Part of a data file:
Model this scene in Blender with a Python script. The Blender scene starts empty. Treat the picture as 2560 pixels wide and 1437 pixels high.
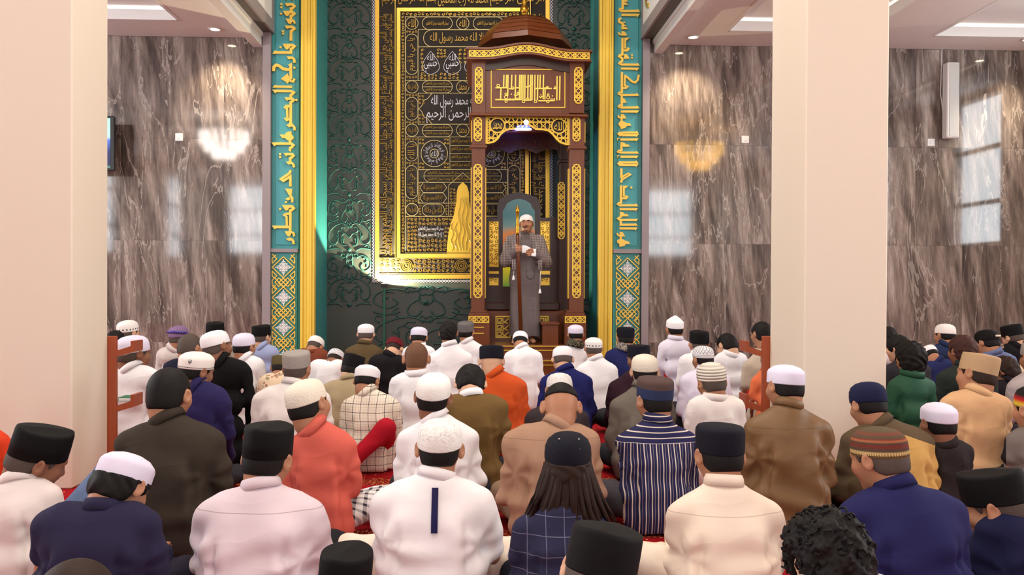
import bpy, math, random
import numpy as np
from mathutils import Matrix, Vector
random.seed(7)
SC = bpy.context.scene
COL = SC.collection
PI = math.pi

# ---------------------------------------------------------------- camera
FPX, CX, CY = 2150.0, 1280.0, 718.5
CAMZ = 1.25
def _rot(y, p, r):
    cy, sy, cp, sp, cr, sr = math.cos(y), math.sin(y), math.cos(p), math.sin(p), math.cos(r), math.sin(r)
    B = np.array([[1, 0, 0], [0, 0, -1], [0, 1, 0]], float)
    Ry = np.array([[cy, 0, -sy], [0, 1, 0], [sy, 0, cy]])
    Rp = np.array([[1, 0, 0], [0, cp, sp], [0, -sp, cp]])
    Rr = np.array([[cr, -sr, 0], [sr, cr, 0], [0, 0, 1]])
    return Rr @ Rp @ Ry @ B
CM = _rot(0.0423, -0.0081, 0.00483)
def at(px, py, Y):
    """the point of the place at depth Y that a photograph pixel shows"""
    d = CM.T @ np.array([(px - CX) / FPX, (py - CY) / FPX, 1.0])
    t = Y / d[1]
    return np.array([d[0] * t, Y, CAMZ + d[2] * t])
def PX(Y):
    return Y / FPX            # metres per pixel at depth Y
cam = bpy.data.cameras.new('camera'); cam.sensor_width = 36.0; cam.lens = FPX / 2560.0 * 36.0
cam.clip_start = 0.05
camo = bpy.data.objects.new('camera', cam); COL.objects.link(camo)
m = Matrix.Identity(4)
for i in range(3):
    m[i][0] = CM[0][i]; m[i][1] = -CM[1][i]; m[i][2] = -CM[2][i]
m[2][3] = CAMZ
camo.matrix_world = m
SC.camera = camo

# ---------------------------------------------------------------- world, exposure, large lights
SC.view_settings.view_transform = 'Standard'; SC.view_settings.look = 'None'
SC.view_settings.exposure = -0.15; SC.view_settings.gamma = 1.0
SC.view_settings.use_curve_mapping = False
SC.cycles.max_bounces = 5; SC.cycles.diffuse_bounces = 3; SC.cycles.glossy_bounces = 2
SC.cycles.transmission_bounces = 2; SC.cycles.transparent_max_bounces = 6
SC.cycles.caustics_reflective = False; SC.cycles.caustics_refractive = False
SC.cycles.sample_clamp_indirect = 4.0
w = bpy.data.worlds.new('world'); SC.world = w; w.use_nodes = True
w.node_tree.nodes['Background'].inputs[0].default_value = (0.86, 0.93, 1.0, 1)
w.node_tree.nodes['Background'].inputs[1].default_value = 1.2

def hexc(r, g=None, b=None):
    if g is None: r, g, b = r
    f = lambda c: (c / 255 / 12.92) if c <= 10.3 else ((c / 255 + 0.055) / 1.055) ** 2.4
    return (f(r), f(g), f(b), 1.0)
def area(name, loc, rot, sx, sy, power, col=(1, 1, 1), spread=PI):
    l = bpy.data.lights.new(name, 'AREA'); l.shape = 'RECTANGLE'; l.size = sx; l.size_y = sy
    l.energy = power; l.color = col; l.spread = spread
    o = bpy.data.objects.new(name, l); COL.objects.link(o); o.location = loc; o.rotation_euler = rot
    return o
YW, YB, ZC, ZN = 11.5, 12.35, 4.53, 6.6        # marble wall, niche back wall, aisle ceiling, nave ceiling
XL, XR, YR = -9.0, 8.3, -7.0
WARM = (1.0, 0.92, 0.83)
DAY = (0.90, 0.96, 1.0)
# nave ceiling panels (lamps of the tall middle nave), daylight of the rear and right side windows
for i, y in enumerate((-2.5, 1.5, 5.2, 8.6)):
    area('nave_panel_light.%d' % i, (-0.2, y, ZN - 0.08), (0, 0, 0), 2.6, 1.6, (150, 150, 150, 120)[i], WARM)
REARW = [(-7.6, 1.9), (-2.0, 2.3), (2.4, 2.3), (6.7, 1.9)]
for i, (x, w_) in enumerate(REARW):
    area('rear_window_daylight.%d' % i, (x, YR - 0.3, 3.3), (PI / 2, 0, 0), w_, 2.4, 150, DAY)
SIDEW = [(1.5, 1.7, 260), (5.0, 1.7, 260), (8.9, 1.6, 130)]
for i, (y, w_, p) in enumerate(SIDEW):
    area('side_window_daylight.%d' % i, (XR + 0.3, y, 3.0), (PI / 2, 0, PI / 2), w_, 2.7, p, DAY)
LEFT_ADDED = [(-3.5, 1.8, 110), (1.5, 1.8, 140), (5.5, 1.8, 330), (8.7, 1.8, 220)]  # left openings added to fill the column sides; no windows known there
for i, (y, w_, p) in enumerate(LEFT_ADDED):
    area('left_added_fill.%d' % i, (XL - 0.3, y, 3.0), (PI / 2, 0, -PI / 2), w_, 2.7, p, DAY)

# ---------------------------------------------------------------- object helpers
def tag(o, label=None, cat=None, group=None, kind=None):
    if label: o['label'] = label
    if cat: o['category'] = cat
    if group: o['group'] = group
    if kind: o['kind'] = kind
    return o
def empty(name, loc, label=None, cat=None, group=None):
    o = bpy.data.objects.new(name, None); COL.objects.link(o); o.location = loc
    o.empty_display_size = 0.1
    return tag(o, label, cat, group)
def mesh(name, verts, faces, smooth=False):
    me = bpy.data.meshes.new(name)
    v = np.asarray(verts, np.float32).reshape(-1, 3)
    me.vertices.add(len(v)); me.vertices.foreach_set('co', v.ravel())
    if isinstance(faces, np.ndarray):
        n = faces.shape[1]; idx = faces.ravel().astype(np.int32); tot = np.full(len(faces), n, np.int32)
    else:
        tot = np.array([len(f) for f in faces], np.int32)
        idx = np.array([i for f in faces for i in f], np.int32)
    me.loops.add(len(idx)); me.loops.foreach_set('vertex_index', idx)
    me.polygons.add(len(tot))
    st = np.zeros(len(tot), np.int32)
    if len(tot): st[1:] = np.cumsum(tot)[:-1]
    me.polygons.foreach_set('loop_start', st)
    me.polygons.foreach_set('loop_total', tot)
    me.polygons.foreach_set('use_smooth', np.full(len(tot), bool(smooth)))
    me.update(calc_edges=True); me.validate()
    return me
def obj(name, verts, faces, mat, parent=None, smooth=False, rel=True):
    """one mesh object; world-space verts are stored relative to the parent chain's root"""
    v = np.asarray(verts, float).reshape(-1, 3)
    if parent is not None and rel:
        r = parent; off = np.zeros(3)
        while r is not None:
            off += np.array(r.location); r = r.parent
        v = v - off
    o = bpy.data.objects.new(name, mesh(name, v, faces, smooth)); COL.objects.link(o)
    if mat: o.data.materials.append(mat)
    if parent is not None: o.parent = parent
    return o
class MB:
    """collects shapes into one mesh"""
    def __init__(s): s.v = []; s.f = []
    def add(s, v, f):
        n = len(s.v); s.v += [tuple(float(c) for c in p) for p in v]; s.f += [tuple(i + n for i in q) for q in f]; return s
    def box(s, x0, x1, y0, y1, z0, z1, b=0.0):
        if b <= 0:
            v = [(x, y, z) for z in (z0, z1) for y in (y0, y1) for x in (x0, x1)]
            f = [(0, 2, 3, 1), (4, 5, 7, 6), (0, 1, 5, 4), (2, 6, 7, 3), (0, 4, 6, 2), (1, 3, 7, 5)]
            return s.add(v, f)
        v = []; idx = {}
        b = min(b, (x1 - x0) * .45, (y1 - y0) * .45, (z1 - z0) * .45)
        X = (x0, x1); Y = (y0, y1); Z = (z0, z1)
        for i in (0, 1):
            for j in (0, 1):
                for k in (0, 1):
                    sx, sy, sz = (1 - 2 * i) * b, (1 - 2 * j) * b, (1 - 2 * k) * b
                    idx[i, j, k, 0] = len(v); v.append((X[i], Y[j] + sy, Z[k] + sz))
                    idx[i, j, k, 1] = len(v); v.append((X[i] + sx, Y[j], Z[k] + sz))
                    idx[i, j, k, 2] = len(v); v.append((X[i] + sx, Y[j] + sy, Z[k]))
        f = []
        for i in (0, 1):
            q = [idx[i, 0, 0, 0], idx[i, 1, 0, 0], idx[i, 1, 1, 0], idx[i, 0, 1, 0]]; f.append(tuple(q if i else q[::-1]))
            q = [idx[0, i, 0, 1], idx[1, i, 0, 1], idx[1, i, 1, 1], idx[0, i, 1, 1]]; f.append(tuple(q[::-1] if i else q))
            q = [idx[0, 0, i, 2], idx[1, 0, i, 2], idx[1, 1, i, 2], idx[0, 1, i, 2]]; f.append(tuple(q if i else q[::-1]))
            for j in (0, 1):
                f.append((idx[i, j, 0, 0], idx[i, j, 1, 0], idx[i, j, 1, 1], idx[i, j, 0, 1]))
                f.append((idx[i, 0, j, 0], idx[i, 1, j, 0], idx[i, 1, j, 2], idx[i, 0, j, 2]))
                f.append((idx[0, i, j, 1], idx[1, i, j, 1], idx[1, i, j, 2], idx[0, i, j, 2]))
                for k in (0, 1): f.append((idx[i, j, k, 0], idx[i, j, k, 1], idx[i, j, k, 2]))
        return s.add(v, f)
    def tube(s, pts, r, n=8, cap=True):
        pts = [Vector(p) for p in pts]; rs = r if isinstance(r, (list, tuple)) else [r] * len(pts)
        v = []; f = []
        up = Vector((0, 0, 1))
        for i, p in enumerate(pts):
            d = (pts[min(i + 1, len(pts) - 1)] - pts[max(i - 1, 0)]).normalized()
            a = d.cross(up if abs(d.z) < .9 else Vector((1, 0, 0))).normalized(); c = d.cross(a)
            for k in range(n):
                t = 2 * PI * k / n; v.append(p + (a * math.cos(t) + c * math.sin(t)) * rs[i])
        for i in range(len(pts) - 1):
            for k in range(n):
                f.append((i * n + k, i * n + (k + 1) % n, (i + 1) * n + (k + 1) % n, (i + 1) * n + k))
        if cap:
            f.append(tuple(range(n))[::-1]); f.append(tuple(range((len(pts) - 1) * n, len(pts) * n)))
        return s.add(v, f)
    def lathe(s, prof, c=(0, 0, 0), n=24, ex=1.0, ey=1.0):
        v = []; f = []
        for r, z in prof:
            for k in range(n):
                t = 2 * PI * k / n; v.append((c[0] + r * ex * math.cos(t), c[1] + r * ey * math.sin(t), c[2] + z))
        for i in range(len(prof) - 1):
            for k in range(n):
                f.append((i * n + k, i * n + (k + 1) % n, (i + 1) * n + (k + 1) % n, (i + 1) * n + k))
        if prof[0][0] > 1e-6: f.append(tuple(range(n))[::-1])
        if prof[-1][0] > 1e-6: f.append(tuple(range((len(prof) - 1) * n, len(prof) * n)))
        return s.add(v, f)
    def build(s, name, mat, parent=None, smooth=False):
        return obj(name, s.v, s.f, mat, parent, smooth)

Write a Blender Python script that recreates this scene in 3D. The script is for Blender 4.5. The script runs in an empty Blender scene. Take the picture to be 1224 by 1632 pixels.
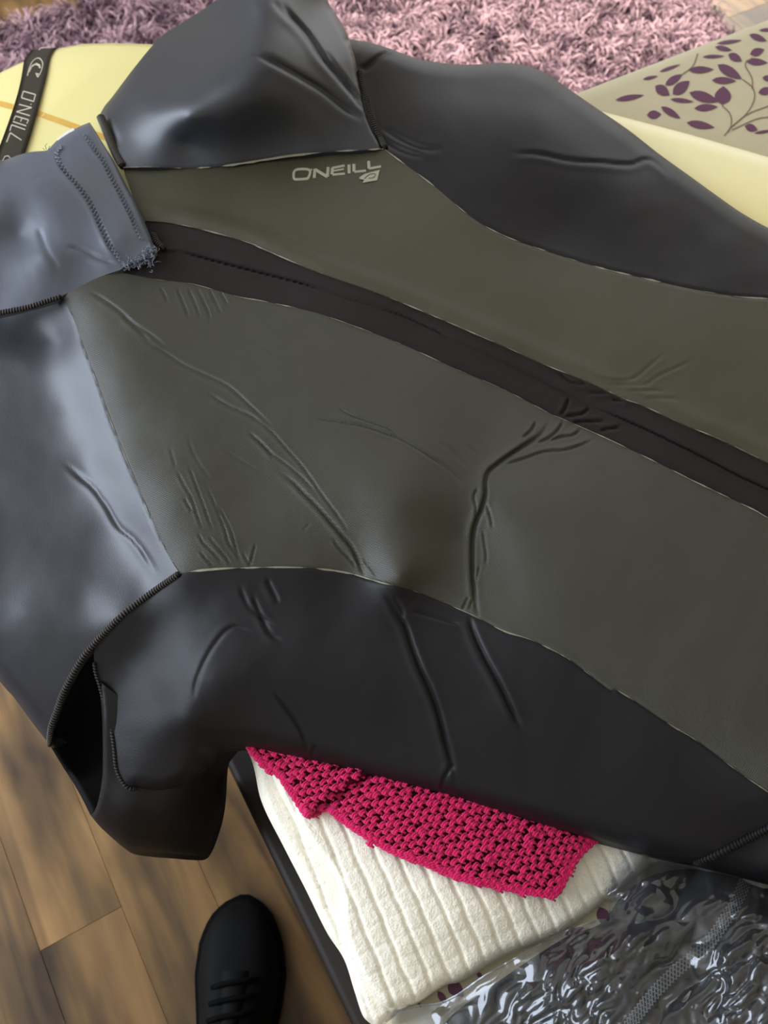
import bpy, bmesh, math, random
import numpy as np
from mathutils import Vector, Matrix, geometry
from mathutils.bvhtree import BVHTree

random.seed(7)
RNG = np.random.RandomState(11)
S = bpy.context.scene
COL = S.collection

# ------------------------------------------------------------------ camera
FPX, CAM_H, PITCH = 1600.0, 1.22, math.radians(30)
cam = bpy.data.cameras.new('camera')
cam.sensor_fit = 'VERTICAL'
cam.sensor_height = 24.0
cam.lens = 24.0 * FPX / 1632.0
cam.clip_start = 0.02
cam.dof.use_dof = True
cam.dof.focus_distance = 0.74
cam.dof.aperture_fstop = 6.5
cam_o = bpy.data.objects.new('camera', cam)
cam_o.location = (0, 0, CAM_H)
cam_o.rotation_euler = (PITCH, 0, 0)
COL.objects.link(cam_o)
S.camera = cam_o

# ------------------------------------------------------------------ world, windows, exposure
world = bpy.data.worlds.new('world')
S.world = world
world.use_nodes = True
bg = world.node_tree.nodes['Background']
bg.inputs[0].default_value = (0.75, 0.85, 1.0, 1)
bg.inputs[1].default_value = 1.0
S.view_settings.view_transform = 'Standard'
S.view_settings.look = 'None'
S.view_settings.exposure = 0.06
S.view_settings.gamma = 1.0
S.view_settings.use_curve_mapping = False


def area(name, loc, target, sx, sy, power, color):
    l = bpy.data.lights.new(name, 'AREA')
    l.shape = 'RECTANGLE'
    l.size, l.size_y = sx, sy
    l.energy = power
    l.color = color
    o = bpy.data.objects.new(name, l)
    o.location = loc
    d = Vector(target) - Vector(loc)
    o.rotation_euler = d.to_track_quat('-Z', 'Y').to_euler()
    COL.objects.link(o)
    return o


ROOM = (-2.3, 2.7, -1.7, 3.3, 2.4)
# daylight entering through the garden window ahead and the side window on the left
area('window_daylight_far', (1.0, 3.27, 1.15), (1.0, 0.0, 1.15), 2.2, 1.9, 17, (1.0, 0.95, 0.86))
area('window_daylight_side', (-2.27, 0.70, 1.50), (0.0, 0.70, 1.50), 2.5, 1.5, 88, (0.77, 0.86, 1.0))
sun = bpy.data.lights.new('sun', 'SUN')      # hazy sun through the far window, falling on the rug
sun.energy = 7.0
sun.angle = math.radians(12)
sun.color = (1.0, 0.93, 0.80)
sun_o = bpy.data.objects.new('sun', sun)
sun_o.location = (1.2, 5.5, 4.5)
sun_o.rotation_euler = Vector((-0.10, -1.0, -0.95)).to_track_quat('-Z', 'Y').to_euler()
COL.objects.link(sun_o)


# ------------------------------------------------------------------ helpers
def tag(o, label=None, cat=None, kind=None, group=None):
    if label: o['label'] = label
    if cat: o['category'] = cat
    if kind: o['kind'] = kind
    if group: o['group'] = group
    return o


def empty(name, loc=(0, 0, 0)):
    o = bpy.data.objects.new(name, None)
    o.location = loc
    o.empty_display_size = 0.05
    COL.objects.link(o)
    return o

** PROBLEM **
Lines from the one with "Write a Blender" through the one with "S.view_settings.use_curve_mapping = False" are the only ones to quote. Quote them exactly and leave out pictures.

** ANSWER TO THIS PROBLEM **
Write a Blender Python script that recreates this scene in 3D. The script is for Blender 4.5. The script runs in an empty Blender scene. Take the picture to be 1224 by 1632 pixels.
import bpy, bmesh, math, random
import numpy as np
from mathutils import Vector, Matrix, geometry
from mathutils.bvhtree import BVHTree

random.seed(7)
RNG = np.random.RandomState(11)
S = bpy.context.scene
COL = S.collection

# ------------------------------------------------------------------ camera
FPX, CAM_H, PITCH = 1600.0, 1.22, math.radians(30)
cam = bpy.data.cameras.new('camera')
cam.sensor_fit = 'VERTICAL'
cam.sensor_height = 24.0
cam.lens = 24.0 * FPX / 1632.0
cam.clip_start = 0.02
cam.dof.use_dof = True
cam.dof.focus_distance = 0.74
cam.dof.aperture_fstop = 6.5
cam_o = bpy.data.objects.new('camera', cam)
cam_o.location = (0, 0, CAM_H)
cam_o.rotation_euler = (PITCH, 0, 0)
COL.objects.link(cam_o)
S.camera = cam_o

# ------------------------------------------------------------------ world, windows, exposure
world = bpy.data.worlds.new('world')
S.world = world
world.use_nodes = True
bg = world.node_tree.nodes['Background']
bg.inputs[0].default_value = (0.75, 0.85, 1.0, 1)
bg.inputs[1].default_value = 1.0
S.view_settings.view_transform = 'Standard'
S.view_settings.look = 'None'
S.view_settings.exposure = 0.06
S.view_settings.gamma = 1.0
S.view_settings.use_curve_mapping = False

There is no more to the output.